La prime au covoiturage, mise en place par le gouvernement en janvier 2023, est reconduite pour une année supplémentaire. Une pratique encore minoritaire, mais dont la part grossit régulièrement sous l'impulsion de plateformes telle que Ynstant, créée il y a quelques mois par un Isérois pour cibler les trajets de dernière minute.
Rendez-vous était donné devant la gare de Voiron. Benoit et Sébastien ont décidé de faire voiture commune pour un trajet d'une poignée de kilomètres, l'un pour un rendez-vous professionnel, l'autre pour rendre visite à un ami.
"Autrement, on se serait sûrement déplacés avec deux voitures au lieu d'une, ce qui est un peu dommage quand on voit le monde sur les routes et les problèmes environnementaux", remarque Benoit, passager de ce trajet.
Tous deux ont organisé la course via l'application Ynstant, dédiée aux covoiturages instantanés. La plateforme aspire à transporter un maximum de passagers sur des trajets courts, en dessous de 80 km.
"On a créé cette application parce qu'on s'est rendu compte que BlaBlaCar [l'application leader du covoiturage, NDLR] présentait un certain nombre de freins pour les conducteurs en termes de planification. Sur Ynstant, on publie son trajet seulement 20 minutes avant de partir", compare le fondateur de l'application, Lancelot Salomon.
Forte de quelque 30 000 utilisateurs par mois, la plateforme mise sur l'instantanéité. "On peut proposer un trajet en 3 secondes et partir 10 minutes après, cela permet de garder une flexibilité.
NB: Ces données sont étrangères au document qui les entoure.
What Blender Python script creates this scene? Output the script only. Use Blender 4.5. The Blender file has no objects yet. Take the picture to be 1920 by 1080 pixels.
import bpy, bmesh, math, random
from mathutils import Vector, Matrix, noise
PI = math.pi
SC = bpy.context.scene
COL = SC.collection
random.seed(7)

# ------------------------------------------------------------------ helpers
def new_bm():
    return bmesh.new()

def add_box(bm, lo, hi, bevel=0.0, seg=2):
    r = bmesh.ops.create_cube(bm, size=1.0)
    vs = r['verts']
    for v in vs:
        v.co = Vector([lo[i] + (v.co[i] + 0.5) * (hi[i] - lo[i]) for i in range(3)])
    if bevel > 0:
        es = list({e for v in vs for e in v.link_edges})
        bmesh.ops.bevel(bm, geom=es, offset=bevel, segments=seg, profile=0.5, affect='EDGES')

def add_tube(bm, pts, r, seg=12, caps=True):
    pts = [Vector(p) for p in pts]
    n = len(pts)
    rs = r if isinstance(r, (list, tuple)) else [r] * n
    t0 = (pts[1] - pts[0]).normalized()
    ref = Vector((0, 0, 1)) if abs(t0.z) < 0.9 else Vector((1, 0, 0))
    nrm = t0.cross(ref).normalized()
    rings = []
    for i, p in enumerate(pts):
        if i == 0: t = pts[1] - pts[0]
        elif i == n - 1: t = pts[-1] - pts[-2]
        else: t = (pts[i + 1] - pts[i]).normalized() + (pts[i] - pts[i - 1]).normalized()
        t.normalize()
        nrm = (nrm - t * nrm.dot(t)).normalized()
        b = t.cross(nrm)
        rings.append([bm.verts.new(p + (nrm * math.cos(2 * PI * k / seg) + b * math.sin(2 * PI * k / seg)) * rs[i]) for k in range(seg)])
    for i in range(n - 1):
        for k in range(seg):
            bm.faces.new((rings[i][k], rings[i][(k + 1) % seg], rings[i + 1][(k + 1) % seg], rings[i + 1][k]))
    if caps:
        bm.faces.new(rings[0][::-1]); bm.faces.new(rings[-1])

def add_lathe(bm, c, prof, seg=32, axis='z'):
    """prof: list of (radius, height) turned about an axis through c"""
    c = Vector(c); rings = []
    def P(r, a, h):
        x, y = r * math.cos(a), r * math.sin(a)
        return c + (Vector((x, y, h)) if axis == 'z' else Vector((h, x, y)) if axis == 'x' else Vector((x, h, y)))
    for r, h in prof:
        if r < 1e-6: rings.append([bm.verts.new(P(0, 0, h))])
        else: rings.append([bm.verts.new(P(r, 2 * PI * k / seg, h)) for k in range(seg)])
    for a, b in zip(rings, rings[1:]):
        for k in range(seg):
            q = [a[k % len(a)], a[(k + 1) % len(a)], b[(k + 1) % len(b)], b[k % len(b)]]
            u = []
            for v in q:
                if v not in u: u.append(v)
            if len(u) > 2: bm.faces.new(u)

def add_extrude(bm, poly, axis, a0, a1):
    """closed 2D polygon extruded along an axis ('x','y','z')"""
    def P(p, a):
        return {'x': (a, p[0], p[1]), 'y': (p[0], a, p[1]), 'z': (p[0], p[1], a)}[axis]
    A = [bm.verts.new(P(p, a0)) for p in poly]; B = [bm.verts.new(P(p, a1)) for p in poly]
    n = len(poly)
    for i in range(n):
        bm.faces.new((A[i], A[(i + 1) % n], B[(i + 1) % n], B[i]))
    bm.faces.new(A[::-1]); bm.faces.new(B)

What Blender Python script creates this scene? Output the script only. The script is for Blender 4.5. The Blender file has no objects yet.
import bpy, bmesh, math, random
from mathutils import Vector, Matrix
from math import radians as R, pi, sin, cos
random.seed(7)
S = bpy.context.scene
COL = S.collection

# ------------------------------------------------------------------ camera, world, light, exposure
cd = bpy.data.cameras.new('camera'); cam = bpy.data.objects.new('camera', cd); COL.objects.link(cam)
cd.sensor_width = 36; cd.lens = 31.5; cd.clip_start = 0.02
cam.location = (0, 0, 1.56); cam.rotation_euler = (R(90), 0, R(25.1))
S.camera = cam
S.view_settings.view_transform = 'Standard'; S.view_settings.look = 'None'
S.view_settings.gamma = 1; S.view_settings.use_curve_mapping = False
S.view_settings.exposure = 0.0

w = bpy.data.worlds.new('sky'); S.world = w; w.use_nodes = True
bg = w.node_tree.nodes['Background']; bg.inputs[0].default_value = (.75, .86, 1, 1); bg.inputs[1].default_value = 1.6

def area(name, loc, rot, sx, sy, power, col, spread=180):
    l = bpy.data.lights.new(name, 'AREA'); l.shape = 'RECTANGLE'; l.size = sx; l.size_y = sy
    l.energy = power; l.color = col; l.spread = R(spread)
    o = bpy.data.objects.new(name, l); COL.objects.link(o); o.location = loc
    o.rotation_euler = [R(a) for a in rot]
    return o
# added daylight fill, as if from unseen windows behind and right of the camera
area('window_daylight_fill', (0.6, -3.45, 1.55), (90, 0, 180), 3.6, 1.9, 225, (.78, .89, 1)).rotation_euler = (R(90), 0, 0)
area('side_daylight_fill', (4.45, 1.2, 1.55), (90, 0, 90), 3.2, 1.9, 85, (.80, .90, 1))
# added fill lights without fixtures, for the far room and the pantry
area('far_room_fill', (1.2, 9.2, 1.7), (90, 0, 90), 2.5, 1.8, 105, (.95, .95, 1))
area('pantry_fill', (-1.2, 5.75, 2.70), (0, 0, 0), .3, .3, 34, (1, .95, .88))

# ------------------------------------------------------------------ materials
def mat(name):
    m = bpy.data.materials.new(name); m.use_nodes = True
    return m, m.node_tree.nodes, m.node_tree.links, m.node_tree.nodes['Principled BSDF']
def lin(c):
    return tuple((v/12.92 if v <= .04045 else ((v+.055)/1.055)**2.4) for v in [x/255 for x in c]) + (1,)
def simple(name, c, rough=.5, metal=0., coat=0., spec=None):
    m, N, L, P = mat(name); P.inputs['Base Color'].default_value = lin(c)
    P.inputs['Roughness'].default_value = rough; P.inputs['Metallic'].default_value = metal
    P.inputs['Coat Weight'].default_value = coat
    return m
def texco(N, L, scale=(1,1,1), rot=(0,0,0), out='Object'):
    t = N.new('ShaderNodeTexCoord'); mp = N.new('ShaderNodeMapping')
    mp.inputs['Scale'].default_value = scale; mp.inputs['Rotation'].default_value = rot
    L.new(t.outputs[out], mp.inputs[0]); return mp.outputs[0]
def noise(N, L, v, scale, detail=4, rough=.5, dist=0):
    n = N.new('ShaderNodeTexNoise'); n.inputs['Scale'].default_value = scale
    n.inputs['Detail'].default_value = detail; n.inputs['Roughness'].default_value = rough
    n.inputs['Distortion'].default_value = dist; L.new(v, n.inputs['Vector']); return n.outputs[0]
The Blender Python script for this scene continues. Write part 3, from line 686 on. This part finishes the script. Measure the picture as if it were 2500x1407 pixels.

C'est un nouveau réflexe qu'on cherche à créer chez les conducteurs", complète Lancelot Salomon, Isérois d'origine.
Attrait financier
Les passagers sont notifiés des trajets disponibles sur l'itinéraire qu'ils recherchent et les conducteurs, qui proposent 100 000 trajets chaque mois, y trouvent une compensation financière grâce, notamment, à la prime au covoiturage mise en place par le gouvernement.
"On touche un peu d'argent à son premier trajet. Je suis en train de faire mes 10 trajets et à la fin, on touche l'autre moitié de la prime. Sinon, chaque trajet vaut le coup parce que dès que j'en publie un, je gagne quelques centimes [accordés par Ynstant, NDLR] donc c'est toujours bon à prendre", assure Sébastien, un automobiliste utilisateur de la plateforme.
La prime gouvernementale de 100 euros annuels, mise en place en janvier 2023 pour inciter les Français à covoiturer, a été reconduite en 2024 en ciblant davantage les trajets courts. Quelque 180 000 primes ont été distribuées l'année passée bien que la pratique demeure minoritaire.
En proposant une prime supplémentaire - jusqu'à 20 euros - pour les conducteurs activant l'application à chaque trajet, même s'ils ne trouvent pas de passagers, Ynstant entend se placer parmi les leaders d’un marché prometteur.
"Il y a 40 millions de trajets qui sont faits chaque jour en voiture et le gouvernement cherche à avoir plus de 3 millions de covoitureurs par jour contre 1 million aujourd'hui. On s'attend à voir le marché tripler dans les trois prochaines années. Pour répondre aux enjeux de planification écologique, c'est essentiel", assure le fondateur de l'application.
Une pratique minoritaire
De nombreuses plateformes proposent des offres comparables à l'image de BlaBlaCar Daily ou Klaxit, avec des services centrés sur les itinéraires du quotidien. Le service M covoit’ Lignes+, conçu pour les trajets depuis le Voironnais et le Grésivaudan en direction de Grenoble, fonctionne pour sa part sur le modèle des transports en commun avec des arrêts dédiés au covoiturage et un service gratuit pour les passagers.
D'autres applications existent, mais elles se positionnent surtout sur des trajets domicile-travail à horaires réguliers et pas tellement sur du dernière minute comme Ynstant où on propose son trajet quelques minutes avant de partir. Mais on s'attend à avoir d'autres concurrents sur le secteur.
Lancelot Salomon, fondateur de l'application Ynstant
Atteindre 3 millions de trajets quotidiens réalisés en covoiturage à horizon 2027 permettrait d'économiser jusqu'à 4,5 millions de tonnes de CO2 par an, soit 1% des émissions de gaz à effet de serre annuelles de la France, d'après le secrétariat général à la Planification écologique
Mais un bilan sur le covoiturage publié le 6 novembre 2023 par le ministère de la Transition écologique estime à 70% la part des déplacements domicile-travail réalisés avec des véhicules individuels, la plupart en voiture seule, et à 3% la part du covoiturage quotidien.